We should make a point to answer the few short questions, 10, in fact, and return it without delay. The questions are easy and take less time to answer than it does to walk the form back from your mailbox.
But the answers are vitally important to us all since it provides the adequate accounting of our state and nation’s population, and that number, in turn, determines a laundry list of things, including the amount of federal funding we receive and the programs that are offered.
For some reason, filling out the census is met with as much trepidation as filing income tax or getting a root canal. People dread it; don’t want to do it, and, without provocation, seem to think it’s the government’s way of tracking you for law enforcement or creditors.
It is not. Far from it.
The U.S. Census is the yard stick by which many things are measured and can be a determining factor in the future of federal, state and local programs, how many families can be assisted during times of great need and the course of bills making their way through the halls of Congress.
The census also paints a portrait of our communities — helping us to see, for example, where we stand on unemployment, housing, education and poverty.
Consider what Gov. Bev Perdue has said about the all-important Census: “An accurate count of our population is critical for the future of North Carolina. As a fast-growing state, we must count everyone to get our fair share of the billions of federal dollars distributed each year based on the census.”
Without question it is a critical piece to the federal funding puzzle, and there’s no way any of us should ever think we don’t need the money that can and often does come by way of the numbers reported through the census.

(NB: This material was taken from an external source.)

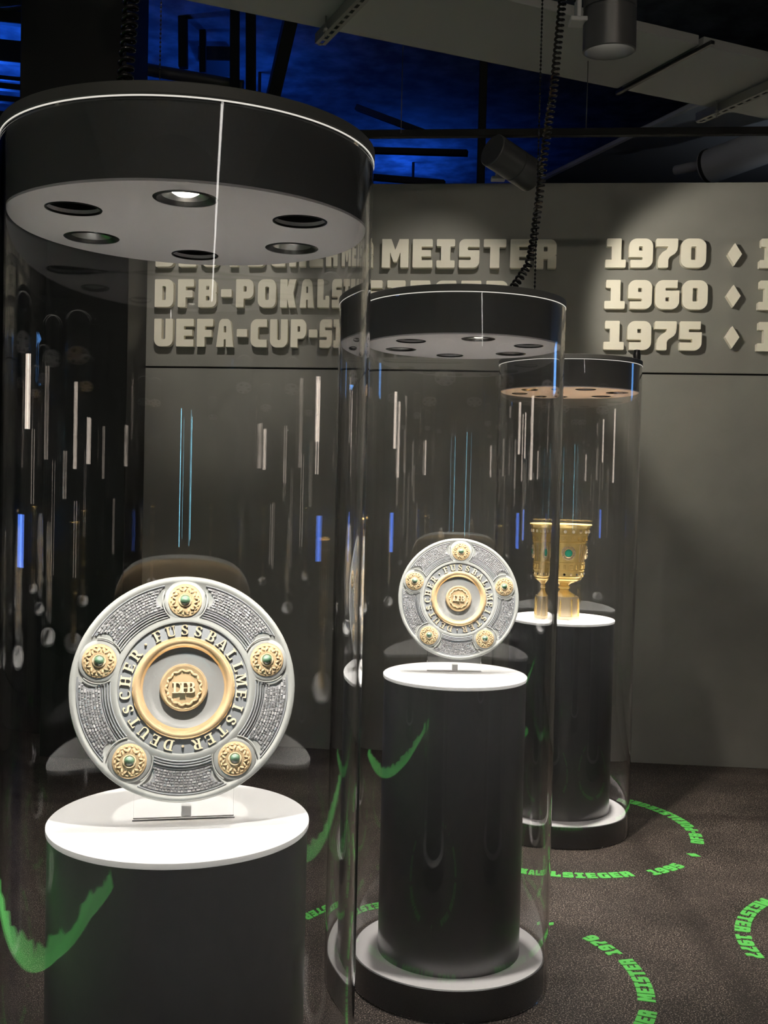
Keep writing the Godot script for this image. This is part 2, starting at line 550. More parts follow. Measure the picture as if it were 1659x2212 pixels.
func make_case(label: String, at: Vector2, turn: float) -> Node3D:
	var t := thing("display_case", label, "showcase", Vector3(at.x, 0, at.y), turn, "round glass showcases")
	var s := Shape.new()
	s.lathe([Vector2(0.0, 0.002), Vector2(0.286, 0.002), Vector2(0.288, 0.004), Vector2(0.288, 0.0915), Vector2(0.2865, 0.093), Vector2(0.283, 0.093)], 128)
	piece("base_drum", s, mat("base black", Color(0.14, 0.14, 0.14), 0.5), t)
	s = Shape.new()
	s.lathe([Vector2(0.2835, 0.093), Vector2(0.2835, 0.0935), Vector2(0.2135, 0.0935)], 128)
	piece("base_ring", s, mats["ring grey"], t)
	s = Shape.new()
	s.lathe([Vector2(0.2135, 0.0937), Vector2(0.2135, 0.9115), Vector2(0.0, 0.9115)], 128)
	piece("pedestal", s, mats["pedestal black"], t)
	s = Shape.new()
	s.lathe([Vector2(0.0, 0.9117), Vector2(0.2145, 0.9117), Vector2(0.216, 0.9135), Vector2(0.216, 0.9215), Vector2(0.2145, 0.923), Vector2(0.0, 0.923)], 128)
	var disc := piece("display_disc", s, mats["white disc"], t)
	s = Shape.new()
	s.lathe([Vector2(0.2915, 0.0035), Vector2(0.3, 0.0035), Vector2(0.3, 2.014), Vector2(0.2915, 2.014), Vector2(0.2915, 0.0035)], 160)
	piece("glass_tube", s, mats["clear glass"], t)
	s = Shape.new()
	s.lathe([Vector2(0.3005, 2.0142), Vector2(0.301, 2.0142), Vector2(0.301, 2.0165), Vector2(0.3005, 2.0165)], 128)
	piece("tube_edge_glow", s, mats["piped edge glow"], t)  # no lamp: glowing ring stands in for light caught in the tube's top edge
	s = Shape.new()
	s.lathe([Vector2(0.2893, 2.0178), Vector2(0.3, 2.0178), Vector2(0.3015, 2.0195), Vector2(0.3015, 2.0345), Vector2(0.3, 2.036), Vector2(0.0, 2.036)], 128)
	piece("lid", s, mat("lid black", Color(0.27, 0.27, 0.26), 0.6), t)
	s = Shape.new()
	s.lathe([Vector2(0.2875, 1.905), Vector2(0.289, 1.905), Vector2(0.289, 2.0176), Vector2(0.0, 2.0176)], 128)
	piece("cap_shell", s, mats["black lacquer"], t)
	var so := piece("soffit", soffit_mesh, mats["soffit grey"], t)
	so.position.y = 1.905
	for k in 6:
		var lit: bool = k % 2 == 0
		var a := deg_to_rad(-82.0 + 60.0 * k)
		var d := downlight(lit)
		var ring := piece("downlight", d[0], mats["black satin"], t)
		ring.position = Vector3(cos(a) * 0.2, 1.901, -sin(a) * 0.2)
		piece("reflector" if lit else "baffle", flip(d[1]), mats["brushed metal"] if lit else mats["deep black"], ring)
		if lit:
			var lens := Shape.new()
			var depth := 0.0035 if k == 0 else 0.0075
			var wide := 0.02 if k == 0 else 0.013
			lens.lathe([Vector2(0.0, depth), Vector2(wide * 0.65, depth + 0.001), Vector2(wide, depth + 0.005), Vector2(wide, 0.03), Vector2(0.0, 0.03)], 32, Transform3D.IDENTITY, 60.0)
			piece("lens", lens, mats["lamp lens"] if k == 0 else glow("dim lens", Color(1.0, 0.97, 0.92), 0.55), ring)
			var l := SpotLight3D.new()
			l.name = "downlight_lamp"
			l.light_color = Color(1.0, 0.98, 0.945)
			l.light_energy = 14.0
			l.light_size = 0.018
			l.spot_range = 6.0
			l.spot_attenuation = 2.0
			l.spot_angle = 25.0
			l.spot_angle_attenuation = 0.7
			l.shadow_enabled = true
			t.add_child(l, true)
			l.position = Vector3(cos(a) * 0.2, 1.9, -sin(a) * 0.2)
			l.basis = Basis.looking_at(Vector3(cos(a) * 0.06, 0.92, -sin(a) * 0.06) - l.position, Vector3.RIGHT)
	return t

# ---------------------------------------------------------------- silver shield, built lying in the x-z plane (top towards -z, face up) and stood upright
const PLATE_R := 0.1845

func dish(list: Array) -> Array:
	return list.map(func(p): return Vector2(p[0] * PLATE_R, p[1] * 0.001))

func serif_letters(text: String, r: float, size: float, start_deg: float, step_deg: float, parent: Node, m: Material, lift: float, depth: float) -> void:
	var font := SystemFont.new()
	font.font_names = PackedStringArray(["Droid Serif"])
	font.font_weight = 700
	var meshes := {}
	for i in text.length():
		var ch := text[i]
		if ch == " ":
			continue
		if not meshes.has(ch):
			if ch == ".":
				var dot := Shape.new()
				dot.ball(Vector3.ZERO, Vector3(size * 0.14, size * 0.14, depth), 10)
				meshes[ch] = dot.mesh()
			else:
				var tm := TextMesh.new()
				tm.font = font
				tm.font_size = 32
				tm.text = ch
				tm.pixel_size = size / 23.0
				tm.depth = depth
				tm.curve_step = 1.5
				meshes[ch] = tm
		var a := deg_to_rad(start_deg + step_deg * i)   # clockwise from the top
		var o := piece("letter", meshes[ch], m, parent)
		var box: AABB = meshes[ch].get_aabb()
		var mid := box.position + box.size / 2.0
		# local text axes: x right, y up, z towards the viewer; the plate's face is +y and its top -z
		var xf := Transform3D(Basis(Vector3.UP, -a), Vector3.ZERO) * Transform3D(Basis(Vector3.RIGHT, -PI / 2), Vector3(0, lift, -r))
		o.transform = xf * Transform3D(Basis.IDENTITY, -mid)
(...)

What’s more, an undercount, which happens when people fail to fill out the forms and return them, can cause us to lose needed federal dollars, something we absolutely cannot afford to have happen. Yet it is something that certainly could happen and something that would be felt here, in Duplin County and in every other county in North Carolina.
That’s why taking the 10 minutes to fill out the census and return it is vitally important.
What’s more, it’s the law. For those who simply refuse to do their duty as an American citizen, chances are good that a census official will show up on your doorstep and help you get that form filled out.
Why chance it when it’s a simple step, and one that is so important to us all.
So fill out your census, return it and know that what you did will be good for our county, our state and our nation.